Spinning into turmoil: textile industry calls for help

Says loyal international customers are now reluctant to place orders

PHOTO: FILE

LAHORE:

Pakistan’s textile industry is quickly slipping into a disastrous situation as it is losing credibility and market share among international buyers.

The $19.3 billion export-focused industry is expecting a downward trend in global shipments in the current fiscal year – 2022-23. Exporters say their loyal international customers are now reluctant and asking Pakistani suppliers whether or not they will be able to meet deadlines and ship orders on time.

Many exporters are also reluctant to book new orders as Pakistan is short of dollars and basic raw material including cotton, dyes and chemicals.

Different textile lobbies have warned that they will fail to meet the $25 billion export target, instead fearing a drop to around $16 billion in FY23.

In the first six months (Jul-Dec) of the current fiscal year, Pakistan’s textile exports dropped by $1 billion to $8.5 billion against $9.54 billion in the same period last year. In FY22, textile exports had gone up by a whopping 26%.

“These dropping export figures are due to the government’s apathy and we fear this crisis will deepen further in the coming weeks,” said Babar Khan, Chairman of Pakistan Hosiery Manufacturers and Exporters Association.

“We have to import almost everything, starting from cotton to buttons and zips in order to manufacture one single product. As the government is reluctant to clear the imported cargo stuck at Karachi Port, one can imagine what the textile sector’s future will look like,” said Khan.

According to exporters, the import raw cotton worth $1 translates into an export item worth $4 after value addition.

The production of cotton crop, however, which is the key raw material for textile products, has dropped by 45% this year. The industry needs 15 million bales of cotton to translate into an annual export revenue of $20 billion.

Pakistan has only produced 4.5 million bales this year. To bridge the shortfall, the textile industry has ordered 1.7 million bales of cotton from the US, of which 0.531 million bales have already been dispatched.

Interestingly, around 100,000 bales worth $300 million have reached Karachi Port but are waiting for a go-head from the authorities.

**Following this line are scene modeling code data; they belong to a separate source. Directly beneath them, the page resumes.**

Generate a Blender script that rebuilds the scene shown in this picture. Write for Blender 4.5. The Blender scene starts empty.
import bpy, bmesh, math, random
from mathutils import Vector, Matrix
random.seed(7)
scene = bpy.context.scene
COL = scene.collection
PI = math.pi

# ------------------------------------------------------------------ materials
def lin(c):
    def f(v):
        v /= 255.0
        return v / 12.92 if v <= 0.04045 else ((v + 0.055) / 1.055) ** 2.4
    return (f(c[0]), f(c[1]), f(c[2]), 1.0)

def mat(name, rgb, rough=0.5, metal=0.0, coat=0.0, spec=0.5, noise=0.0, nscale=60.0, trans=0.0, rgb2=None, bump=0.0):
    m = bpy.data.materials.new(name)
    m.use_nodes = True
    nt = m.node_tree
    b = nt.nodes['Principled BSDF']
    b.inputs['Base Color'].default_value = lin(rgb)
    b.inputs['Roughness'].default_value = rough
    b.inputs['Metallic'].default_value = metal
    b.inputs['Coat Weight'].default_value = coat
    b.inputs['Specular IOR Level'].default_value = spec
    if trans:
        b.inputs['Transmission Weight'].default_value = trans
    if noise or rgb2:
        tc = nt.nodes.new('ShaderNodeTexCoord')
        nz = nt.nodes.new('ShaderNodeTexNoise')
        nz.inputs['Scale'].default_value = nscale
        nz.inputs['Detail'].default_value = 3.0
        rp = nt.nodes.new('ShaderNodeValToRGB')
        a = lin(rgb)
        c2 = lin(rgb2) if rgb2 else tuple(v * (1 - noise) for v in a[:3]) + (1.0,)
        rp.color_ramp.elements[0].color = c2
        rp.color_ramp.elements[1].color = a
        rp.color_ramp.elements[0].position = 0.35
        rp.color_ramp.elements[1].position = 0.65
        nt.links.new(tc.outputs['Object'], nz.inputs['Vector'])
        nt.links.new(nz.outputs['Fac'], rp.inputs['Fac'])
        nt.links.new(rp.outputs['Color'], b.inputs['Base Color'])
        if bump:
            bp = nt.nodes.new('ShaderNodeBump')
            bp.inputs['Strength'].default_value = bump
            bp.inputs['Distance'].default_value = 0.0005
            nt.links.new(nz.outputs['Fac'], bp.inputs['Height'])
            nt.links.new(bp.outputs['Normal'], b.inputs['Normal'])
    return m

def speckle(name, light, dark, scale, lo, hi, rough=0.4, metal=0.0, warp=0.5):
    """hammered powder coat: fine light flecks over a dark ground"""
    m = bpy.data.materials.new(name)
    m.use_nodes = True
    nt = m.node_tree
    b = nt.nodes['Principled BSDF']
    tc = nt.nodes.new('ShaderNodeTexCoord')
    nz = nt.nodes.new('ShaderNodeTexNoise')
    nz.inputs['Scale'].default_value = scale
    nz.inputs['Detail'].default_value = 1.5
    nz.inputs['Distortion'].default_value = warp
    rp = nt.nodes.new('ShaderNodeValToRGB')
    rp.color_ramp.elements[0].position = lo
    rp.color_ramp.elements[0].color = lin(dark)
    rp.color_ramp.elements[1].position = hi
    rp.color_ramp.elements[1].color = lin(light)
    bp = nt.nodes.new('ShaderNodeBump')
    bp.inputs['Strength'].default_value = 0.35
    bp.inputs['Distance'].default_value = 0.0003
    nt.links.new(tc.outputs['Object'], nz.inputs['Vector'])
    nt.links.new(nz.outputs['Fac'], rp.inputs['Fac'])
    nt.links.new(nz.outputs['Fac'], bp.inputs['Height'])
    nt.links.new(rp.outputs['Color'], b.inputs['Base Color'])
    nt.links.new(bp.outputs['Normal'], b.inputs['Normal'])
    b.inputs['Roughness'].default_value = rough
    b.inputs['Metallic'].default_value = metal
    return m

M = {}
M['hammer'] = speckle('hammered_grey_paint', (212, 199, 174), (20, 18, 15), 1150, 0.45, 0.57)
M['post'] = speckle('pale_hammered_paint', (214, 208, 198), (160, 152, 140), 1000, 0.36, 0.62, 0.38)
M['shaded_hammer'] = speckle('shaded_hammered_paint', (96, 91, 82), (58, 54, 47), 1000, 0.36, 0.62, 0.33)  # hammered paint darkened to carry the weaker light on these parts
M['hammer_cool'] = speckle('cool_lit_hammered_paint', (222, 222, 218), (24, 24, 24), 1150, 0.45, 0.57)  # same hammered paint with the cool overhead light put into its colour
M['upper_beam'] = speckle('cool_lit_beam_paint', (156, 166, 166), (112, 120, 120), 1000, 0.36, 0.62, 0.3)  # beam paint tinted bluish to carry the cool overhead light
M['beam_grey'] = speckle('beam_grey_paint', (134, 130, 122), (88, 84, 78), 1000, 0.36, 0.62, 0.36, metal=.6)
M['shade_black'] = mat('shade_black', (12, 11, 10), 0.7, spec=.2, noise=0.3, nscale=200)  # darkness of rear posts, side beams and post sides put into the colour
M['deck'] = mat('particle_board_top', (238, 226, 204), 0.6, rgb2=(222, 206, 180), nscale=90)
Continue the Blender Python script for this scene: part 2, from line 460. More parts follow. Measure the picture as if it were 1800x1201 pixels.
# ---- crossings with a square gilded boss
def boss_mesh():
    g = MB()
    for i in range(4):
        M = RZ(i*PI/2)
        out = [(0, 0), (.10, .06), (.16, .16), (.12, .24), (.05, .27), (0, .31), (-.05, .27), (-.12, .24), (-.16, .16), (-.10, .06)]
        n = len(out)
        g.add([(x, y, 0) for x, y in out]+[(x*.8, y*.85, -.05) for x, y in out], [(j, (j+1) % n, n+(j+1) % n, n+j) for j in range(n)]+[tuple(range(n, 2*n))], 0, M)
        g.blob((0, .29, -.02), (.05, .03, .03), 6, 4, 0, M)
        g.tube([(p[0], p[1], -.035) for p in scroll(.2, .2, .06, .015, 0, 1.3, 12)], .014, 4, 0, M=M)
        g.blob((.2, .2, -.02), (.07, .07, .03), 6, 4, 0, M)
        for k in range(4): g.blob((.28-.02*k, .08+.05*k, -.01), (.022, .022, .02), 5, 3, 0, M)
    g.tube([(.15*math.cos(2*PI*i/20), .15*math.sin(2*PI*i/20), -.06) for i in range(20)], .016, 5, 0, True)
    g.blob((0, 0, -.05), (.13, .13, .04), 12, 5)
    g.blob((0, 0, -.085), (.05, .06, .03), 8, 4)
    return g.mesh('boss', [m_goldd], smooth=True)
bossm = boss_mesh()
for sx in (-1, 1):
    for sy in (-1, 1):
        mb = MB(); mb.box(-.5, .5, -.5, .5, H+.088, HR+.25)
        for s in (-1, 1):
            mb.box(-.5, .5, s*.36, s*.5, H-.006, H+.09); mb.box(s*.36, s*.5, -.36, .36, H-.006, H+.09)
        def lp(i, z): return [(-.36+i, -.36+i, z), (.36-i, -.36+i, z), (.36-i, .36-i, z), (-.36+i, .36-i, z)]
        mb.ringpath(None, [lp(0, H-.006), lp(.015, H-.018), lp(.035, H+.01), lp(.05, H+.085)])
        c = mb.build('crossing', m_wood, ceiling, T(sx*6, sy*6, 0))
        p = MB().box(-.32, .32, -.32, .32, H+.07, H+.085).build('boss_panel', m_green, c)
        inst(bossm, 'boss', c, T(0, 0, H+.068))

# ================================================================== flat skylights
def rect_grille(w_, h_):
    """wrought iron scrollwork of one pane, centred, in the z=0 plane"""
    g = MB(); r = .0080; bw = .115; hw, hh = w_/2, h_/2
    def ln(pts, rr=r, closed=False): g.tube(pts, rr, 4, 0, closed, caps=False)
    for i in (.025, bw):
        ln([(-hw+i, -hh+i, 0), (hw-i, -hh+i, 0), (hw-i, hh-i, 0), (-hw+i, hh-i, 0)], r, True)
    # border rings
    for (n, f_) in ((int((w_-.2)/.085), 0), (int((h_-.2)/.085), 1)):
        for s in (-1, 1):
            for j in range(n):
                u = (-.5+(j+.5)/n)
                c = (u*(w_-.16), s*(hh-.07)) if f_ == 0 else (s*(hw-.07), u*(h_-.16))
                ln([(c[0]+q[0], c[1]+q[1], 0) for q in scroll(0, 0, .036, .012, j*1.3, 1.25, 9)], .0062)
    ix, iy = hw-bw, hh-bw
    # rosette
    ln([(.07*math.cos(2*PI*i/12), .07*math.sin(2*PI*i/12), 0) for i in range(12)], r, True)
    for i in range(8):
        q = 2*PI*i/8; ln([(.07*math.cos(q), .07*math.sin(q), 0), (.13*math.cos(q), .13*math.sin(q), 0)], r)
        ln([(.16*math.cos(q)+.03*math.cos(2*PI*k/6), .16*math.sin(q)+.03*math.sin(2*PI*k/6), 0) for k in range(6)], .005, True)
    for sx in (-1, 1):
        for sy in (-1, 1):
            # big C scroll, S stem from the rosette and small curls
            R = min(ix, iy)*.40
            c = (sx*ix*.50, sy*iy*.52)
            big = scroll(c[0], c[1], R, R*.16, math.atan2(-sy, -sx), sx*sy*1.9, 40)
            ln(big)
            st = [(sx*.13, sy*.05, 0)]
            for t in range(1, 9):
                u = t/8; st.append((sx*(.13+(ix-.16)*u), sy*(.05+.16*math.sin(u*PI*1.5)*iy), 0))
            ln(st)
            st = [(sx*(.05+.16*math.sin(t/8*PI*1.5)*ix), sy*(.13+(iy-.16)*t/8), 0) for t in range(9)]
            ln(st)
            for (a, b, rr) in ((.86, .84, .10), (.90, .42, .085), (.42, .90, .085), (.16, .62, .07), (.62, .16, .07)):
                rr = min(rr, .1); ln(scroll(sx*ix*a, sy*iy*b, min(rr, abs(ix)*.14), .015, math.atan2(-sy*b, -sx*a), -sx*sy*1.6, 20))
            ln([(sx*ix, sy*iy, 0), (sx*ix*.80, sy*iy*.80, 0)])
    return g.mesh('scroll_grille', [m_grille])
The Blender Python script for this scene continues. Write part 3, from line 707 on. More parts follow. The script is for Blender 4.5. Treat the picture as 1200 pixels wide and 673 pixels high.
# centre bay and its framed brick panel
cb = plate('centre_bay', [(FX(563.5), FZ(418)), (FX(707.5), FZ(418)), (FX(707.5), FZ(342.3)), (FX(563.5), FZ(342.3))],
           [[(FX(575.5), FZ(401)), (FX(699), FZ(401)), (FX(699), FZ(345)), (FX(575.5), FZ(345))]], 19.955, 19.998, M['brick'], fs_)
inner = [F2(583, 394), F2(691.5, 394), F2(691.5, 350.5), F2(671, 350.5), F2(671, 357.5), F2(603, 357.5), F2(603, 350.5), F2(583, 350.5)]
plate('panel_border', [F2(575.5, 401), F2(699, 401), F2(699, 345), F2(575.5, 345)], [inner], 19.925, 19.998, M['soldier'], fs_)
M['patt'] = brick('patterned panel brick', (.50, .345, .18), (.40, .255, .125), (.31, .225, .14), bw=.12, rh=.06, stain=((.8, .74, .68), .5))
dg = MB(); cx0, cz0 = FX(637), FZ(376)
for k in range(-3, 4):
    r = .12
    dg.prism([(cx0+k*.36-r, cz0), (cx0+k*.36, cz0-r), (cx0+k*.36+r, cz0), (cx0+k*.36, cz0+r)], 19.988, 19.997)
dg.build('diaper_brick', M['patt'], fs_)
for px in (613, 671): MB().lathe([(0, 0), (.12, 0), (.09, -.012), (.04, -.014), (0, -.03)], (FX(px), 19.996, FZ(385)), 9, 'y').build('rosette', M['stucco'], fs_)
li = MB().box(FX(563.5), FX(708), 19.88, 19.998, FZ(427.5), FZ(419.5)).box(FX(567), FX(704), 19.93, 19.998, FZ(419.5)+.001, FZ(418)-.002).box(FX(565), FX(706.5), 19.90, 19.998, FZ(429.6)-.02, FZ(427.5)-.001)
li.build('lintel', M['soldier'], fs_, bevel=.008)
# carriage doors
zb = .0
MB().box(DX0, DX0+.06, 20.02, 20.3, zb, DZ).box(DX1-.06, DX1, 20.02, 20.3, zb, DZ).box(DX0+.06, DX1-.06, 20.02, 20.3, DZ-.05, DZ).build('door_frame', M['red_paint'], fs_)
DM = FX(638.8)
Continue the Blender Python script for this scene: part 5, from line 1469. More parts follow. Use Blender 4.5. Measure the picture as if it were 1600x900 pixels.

“The textile industry is left with only 60 days of raw material and if the imported cotton is not released timely, then the industry will completely shut down by the end of March. This will result in massive unemployment as 25 million people are associated with the sector,” cautioned Hamid Zaman, Chairman North Zone of the All-Pakistan Textile Mills Association (Aptma).

Textile industry stakeholders reveal that about 30-50% of the mills in Punjab, Khyber-Pakhtunkhwa and Sindh have been completely or partially shutdown. Faisalabad, which is dubbed the textile hub of Pakistan, is once again turning into a graveyard of power looms.

“We fear the crisis will worsen in the next two weeks, as the industry will suffer either way,” remarked Ijaz Khokhar, Patron-in-Chief of Pakistan Readymade Garments Manufacturers and Exporters Association.

“Now, all depends on the International Monetary Fund (IMF). If it does not release the next loan tranche, the dollar crisis will deepen and if it does, the government will impose new taxes and increase energy tariffs,” he elaborated.

This will lead to an increase in the cost of doing business, rendering textile millers uncompetitive in the export as well as domestic markets. “We are losing our market share to Bangladesh and Vietnam,” said Khokhar.

In this crisis, there are indications that some global shipping companies are considering boycotting Pakistan as thousands of containers are still stuck at port. “If this happens, our exports will receive a blow as we do not have any land route to connect with the world,” he added.

Pakistan does not have a proper industrial infrastructure and it lacks a complete backup supply chain, unlike India where all raw material is produced locally.

Published in The Express Tribune, January 25th, 2023.